Arts & Culture

Project on Soviet Social System goes online

3 min read

For decades, the Harvard Project on the Soviet Social System (HPSSS) has been a major source of information for researchers analyzing the Soviet Union between World War I and World War II. Due to its archaic and often-confusing indexing system, though, the HPSSS has also been a source of frustration for researchers trying to comb through its 61 volumes.

With digitization of the thousands of pages of summary interview transcripts that make up the HPSSS and the subsequent creation of the Harvard Project on the Soviet Social System Online, those frustrations should become a thing of the past. The Web-based portal serves as the primary access point to the HPSSS for scholars studying Soviet history, culture, society, economics, and a multitude of other subjects. It allows scholars to search interview transcripts online, quickly finding material that previously may have required weeks to locate.

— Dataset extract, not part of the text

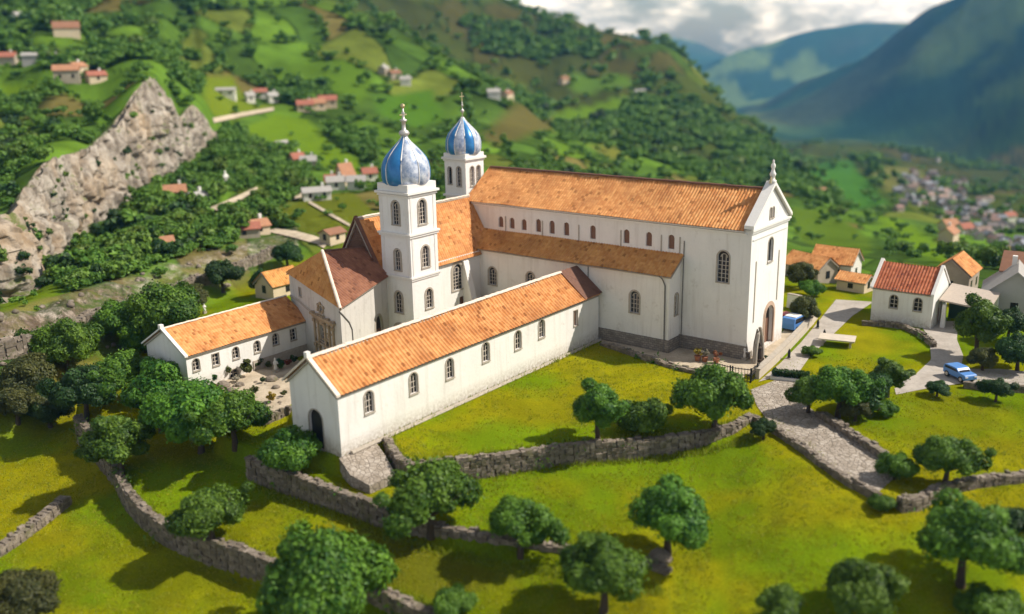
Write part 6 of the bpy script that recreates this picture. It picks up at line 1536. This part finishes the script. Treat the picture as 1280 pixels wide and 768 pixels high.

“Now you can find the same material by using keywords,” said Richard Lesage, technical services librarian for Harvard College Library’s African and Asian Unit, and archivist for the digitization project. “That’s definitely one of the great advantages, besides the simultaneous remote access which the online version provides.”

Those advantages haven’t gone unnoticed, said Hugh Truslow, librarian for the Davis Center Collection at the H.C. Fung Library. Since the launch of the HPSSS Online, he’s received messages from researchers all over the United States, and as far away as Great Britain and Switzerland, all of them praising the library’s making the transcripts available online.

Previously, HPSSS material rarely found use in the classroom. Its new accessibility, however, is quickly making it a valuable pedagogical tool, Truslow said.

Though the paper transcripts had been used for teaching by Terry Martin, the George F. Baker III Professor of Russian Studies, he now uses the new, digital format in his Soviet history classes. And postdoctoral fellow at the Davis Center for Russian Studies Benjamin Tromly presented students with a selection of quotations from the transcripts, which students used to identify research topics.

Conducted between 1950 and 1953, the Harvard Project on the Soviet Social System includes oral interviews with more than 700 refugees from the Soviet Union, along with several thousand written questionnaires. The goal of the project was to document the life of ordinary Soviet citizens from about 1917 until the outbreak of World War II. Interviewees were Soviets who found themselves outside their country at the end of the Second World War, and were therefore more willing to talk to researchers.

The two-year digitization effort, launched in 2005, was a joint project between staff of the Fung Library and the Slavic Division of Widener Library, and was funded by the Harvard University Library Digital Initiative. Production of the digital collection was undertaken by Harvard College Library Imaging Services staff.

“There’s nothing like it, there’s just nothing like it,” Truslow said of the transcripts. “There was no public opinion data available, so there was no way to find out how the society really worked, other than talking to its people. … There’s just nothing like it on this scale.”